## [Task details]
Find the lines below that contain the word "from" and count them. Only the number should be given.

## [Data excerpt]
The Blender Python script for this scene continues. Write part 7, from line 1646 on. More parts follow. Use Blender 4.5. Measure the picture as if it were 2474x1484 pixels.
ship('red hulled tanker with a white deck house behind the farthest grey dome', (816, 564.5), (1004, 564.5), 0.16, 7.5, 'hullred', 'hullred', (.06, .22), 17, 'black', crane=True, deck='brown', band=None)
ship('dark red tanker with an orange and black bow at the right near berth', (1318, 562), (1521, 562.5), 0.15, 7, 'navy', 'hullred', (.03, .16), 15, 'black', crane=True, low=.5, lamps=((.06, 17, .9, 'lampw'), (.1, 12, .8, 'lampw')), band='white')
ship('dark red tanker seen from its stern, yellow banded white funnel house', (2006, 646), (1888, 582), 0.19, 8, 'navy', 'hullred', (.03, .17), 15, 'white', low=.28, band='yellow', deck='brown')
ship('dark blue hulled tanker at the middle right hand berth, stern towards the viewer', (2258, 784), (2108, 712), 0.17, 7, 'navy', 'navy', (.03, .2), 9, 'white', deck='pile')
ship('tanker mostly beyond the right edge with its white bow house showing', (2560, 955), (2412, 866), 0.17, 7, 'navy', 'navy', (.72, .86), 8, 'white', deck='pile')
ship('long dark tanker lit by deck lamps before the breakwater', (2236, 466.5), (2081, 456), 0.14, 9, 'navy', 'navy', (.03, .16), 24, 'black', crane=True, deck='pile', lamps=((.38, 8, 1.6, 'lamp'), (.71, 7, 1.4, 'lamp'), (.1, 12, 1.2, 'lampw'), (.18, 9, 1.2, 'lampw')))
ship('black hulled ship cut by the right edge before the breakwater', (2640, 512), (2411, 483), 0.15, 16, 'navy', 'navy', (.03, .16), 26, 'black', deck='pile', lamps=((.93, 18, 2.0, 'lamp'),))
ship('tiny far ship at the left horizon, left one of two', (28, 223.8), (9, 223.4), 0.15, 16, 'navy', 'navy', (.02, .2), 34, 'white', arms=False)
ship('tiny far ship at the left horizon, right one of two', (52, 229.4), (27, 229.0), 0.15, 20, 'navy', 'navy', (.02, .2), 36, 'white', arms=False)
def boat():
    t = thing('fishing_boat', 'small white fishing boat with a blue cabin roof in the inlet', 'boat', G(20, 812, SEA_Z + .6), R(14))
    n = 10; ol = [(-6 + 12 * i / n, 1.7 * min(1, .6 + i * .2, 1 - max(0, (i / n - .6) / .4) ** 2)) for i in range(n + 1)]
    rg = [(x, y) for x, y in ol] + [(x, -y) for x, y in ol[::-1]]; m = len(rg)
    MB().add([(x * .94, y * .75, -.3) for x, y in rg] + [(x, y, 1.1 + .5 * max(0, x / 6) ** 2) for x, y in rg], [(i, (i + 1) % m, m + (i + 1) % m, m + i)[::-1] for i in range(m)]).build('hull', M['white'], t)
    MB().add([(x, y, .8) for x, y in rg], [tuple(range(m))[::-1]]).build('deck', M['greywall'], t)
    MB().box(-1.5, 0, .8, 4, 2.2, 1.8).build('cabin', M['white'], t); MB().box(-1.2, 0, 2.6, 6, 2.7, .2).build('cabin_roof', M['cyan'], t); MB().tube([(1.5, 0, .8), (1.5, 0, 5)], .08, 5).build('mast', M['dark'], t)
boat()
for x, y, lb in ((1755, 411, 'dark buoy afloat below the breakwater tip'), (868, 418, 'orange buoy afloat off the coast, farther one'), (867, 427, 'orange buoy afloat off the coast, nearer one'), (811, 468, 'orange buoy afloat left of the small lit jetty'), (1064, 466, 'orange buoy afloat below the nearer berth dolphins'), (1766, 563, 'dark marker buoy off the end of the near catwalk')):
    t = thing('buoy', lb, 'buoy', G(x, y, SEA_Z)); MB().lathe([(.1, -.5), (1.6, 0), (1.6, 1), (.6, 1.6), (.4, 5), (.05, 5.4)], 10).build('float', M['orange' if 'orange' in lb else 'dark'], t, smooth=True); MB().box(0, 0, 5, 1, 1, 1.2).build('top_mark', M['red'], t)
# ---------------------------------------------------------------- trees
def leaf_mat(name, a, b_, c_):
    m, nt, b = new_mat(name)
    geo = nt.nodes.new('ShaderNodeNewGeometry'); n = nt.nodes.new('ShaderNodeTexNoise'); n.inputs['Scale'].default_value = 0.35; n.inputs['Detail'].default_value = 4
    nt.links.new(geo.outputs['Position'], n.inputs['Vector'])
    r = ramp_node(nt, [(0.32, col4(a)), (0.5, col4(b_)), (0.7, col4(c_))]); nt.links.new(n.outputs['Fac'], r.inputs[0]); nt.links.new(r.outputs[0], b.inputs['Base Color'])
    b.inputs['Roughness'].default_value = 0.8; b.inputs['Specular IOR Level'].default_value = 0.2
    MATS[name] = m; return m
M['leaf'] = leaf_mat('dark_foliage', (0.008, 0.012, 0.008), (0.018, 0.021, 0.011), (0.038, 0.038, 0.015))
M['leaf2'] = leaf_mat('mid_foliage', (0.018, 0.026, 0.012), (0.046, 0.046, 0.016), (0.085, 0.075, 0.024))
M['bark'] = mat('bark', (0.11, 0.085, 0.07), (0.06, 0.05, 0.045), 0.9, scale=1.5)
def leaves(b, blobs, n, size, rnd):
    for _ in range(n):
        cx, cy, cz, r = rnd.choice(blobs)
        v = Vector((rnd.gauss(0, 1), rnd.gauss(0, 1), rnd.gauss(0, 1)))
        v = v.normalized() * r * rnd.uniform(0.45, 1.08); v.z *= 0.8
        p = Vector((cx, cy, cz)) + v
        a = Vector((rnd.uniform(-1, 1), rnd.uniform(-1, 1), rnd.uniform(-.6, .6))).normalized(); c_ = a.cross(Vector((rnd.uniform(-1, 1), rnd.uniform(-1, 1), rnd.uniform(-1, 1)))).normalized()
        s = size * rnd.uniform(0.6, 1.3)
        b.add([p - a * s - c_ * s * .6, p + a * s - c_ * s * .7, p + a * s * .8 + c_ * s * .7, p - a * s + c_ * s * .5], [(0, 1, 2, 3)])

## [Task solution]
2